Para la grafología la letra comprueba por qué Napoleón es Napoleón y por qué Taylor Swift es Taylor Swift. La letra lo explica todo, es la verdad incuestionable. La “sosa”, como la llamaba Roland Barthes, enamora desde hace siglos a los Miss Marple de la tinta para quienes los secretos de las personas se develan interpelando a la letra escrita con la mano. 

“La base de la grafología consiste en la observación de un hecho innegable, los gestos, las actitudes, los movimientos humanos son siempre la manifestación de los que pasa en nuestro interior”, escribió Matilde Ras, la grafóloga autodidacta que España nombra como su pionera. Desde el tratado escrito en el siglo XVII por un profesor de Bolonia, Camilo Baldi, que dice que se puede conocer “la naturaleza y las cualidades de quien escribe una carta” hasta el fastidio barthiano “¿cómo puede concluirse a partir de la voluptuosidad de una carta la sensualidad del redactor?”, la grafología determina personalidades a través de la escritura a la que llama: relieve del pensamiento. 
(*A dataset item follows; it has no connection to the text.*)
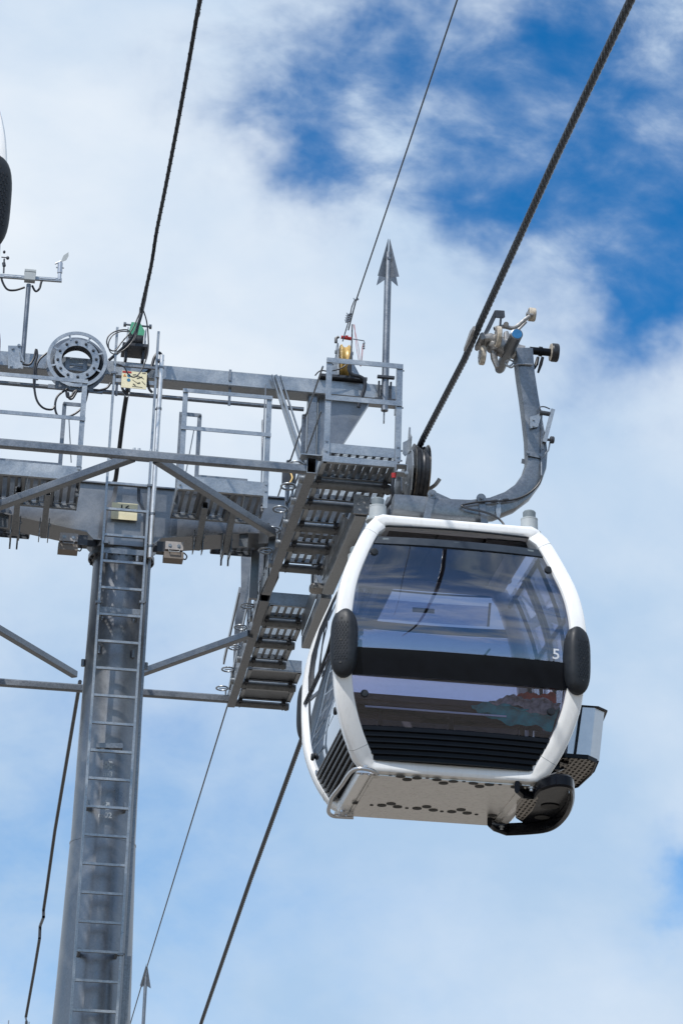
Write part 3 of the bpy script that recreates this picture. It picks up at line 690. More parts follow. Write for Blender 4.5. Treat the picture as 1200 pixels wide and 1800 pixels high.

Sherlock Holmes sabe algo, lo necesario en el momento en que conoce a Watson. El narrador de Funes el memorioso habla de una letra perfecta, muy perfilada, ¿quién sino Nené de Boquitas pintadas debería consultar a una grafóloga para que analice la personalidad de Juan Carlos? La letra como espejo de la verdad, como test de oficina de recursos humanos, como arte (el Museo Metropolitano de Arte de NY acaba de exhibirla a través de La novela de Genji, un clásico de la literaria japonesa), como reflejo del alma (Hamano Ryuho), como desprecio: “es letra de mujer, todas las letras de mujeres se parecen”. 

Fue tal vez creer en ese saber revelador lo que motivó a Matilde. Estudió sola hasta que consiguió una beca para poder hacerlo en París en la Société Technique des Experts en Ecritures y se convirtió en discípula de los maestros de la época: Julio Crepieux-Jamin, el psiquiatra Camilo Stretleski y Edmundo Solange Pellat con quienes estudió peritación caligráfica de documentos judiciales y trastornos psicosomáticos evidenciados en el grafismo. 

Unos años antes de París, Matilde, hija de un arquitecto y de una maestra bilingüe (español y francés), que había empezado a escribir cuentos en la adolescencia, a traducir poemas de Baudelaire, Valéry, Verlaine y había esbozado –a partir de unas cartas– un tratado psico biográfico de Voltaire, estaba muy cerca de aquellos saberes complementarios. La grafología la esperaba detrás de la puerta o eso cuenta la historia que Matilde protagoniza en una librería de libros viejos cuando encuentra Método práctico de Grafología de Juan Hipólito Michon y convierte a su familia en el corpus de su primera investigación deductiva. 

El consultorio de grafología (que mantuvo en Madrid hasta su jubilación) estaba a pasos de esa puerta recién abierta. Publicó sus interpretaciones en diarios y revistas, descifró firmas, escribió varios libros (La inteligencia y la cultura en el grafismo, Historia de la escritura y Grafología, Los artistas escriben, Lo que sabemos de Grafopatología, entre otros) y fue grafóloga de consulta concluyente. 

Hace unos años, no más de seis, un libro: El camino es nuestro, contó la historia de amor prohibido entre Matilde y Elena Fortún (conocida por ser la creadora de Celia, un personaje de la literatura infantil española). La historia de dos mujeres que, como señalan sus autoras (Nuria Capdevila-Argüelles y María Jesús Fraga), “formaron parte de la primera generación de feministas españolas con conciencia de grupo”, salió a la luz gracias a los archivos familiares que recuperaron biógrafas y sobrinas. “La casa está ya bien vacía. Ni muebles ni espíritu. Tú, tan pequeña, tan poquita cosa, eras como una lamparita tenue que todo lo iluminaba”, dice una carta que Elena le escribió a la grafóloga, un mundo secreto de letras escritas a mano en roce de yemas como el que le gustaba descifrar a Matilde.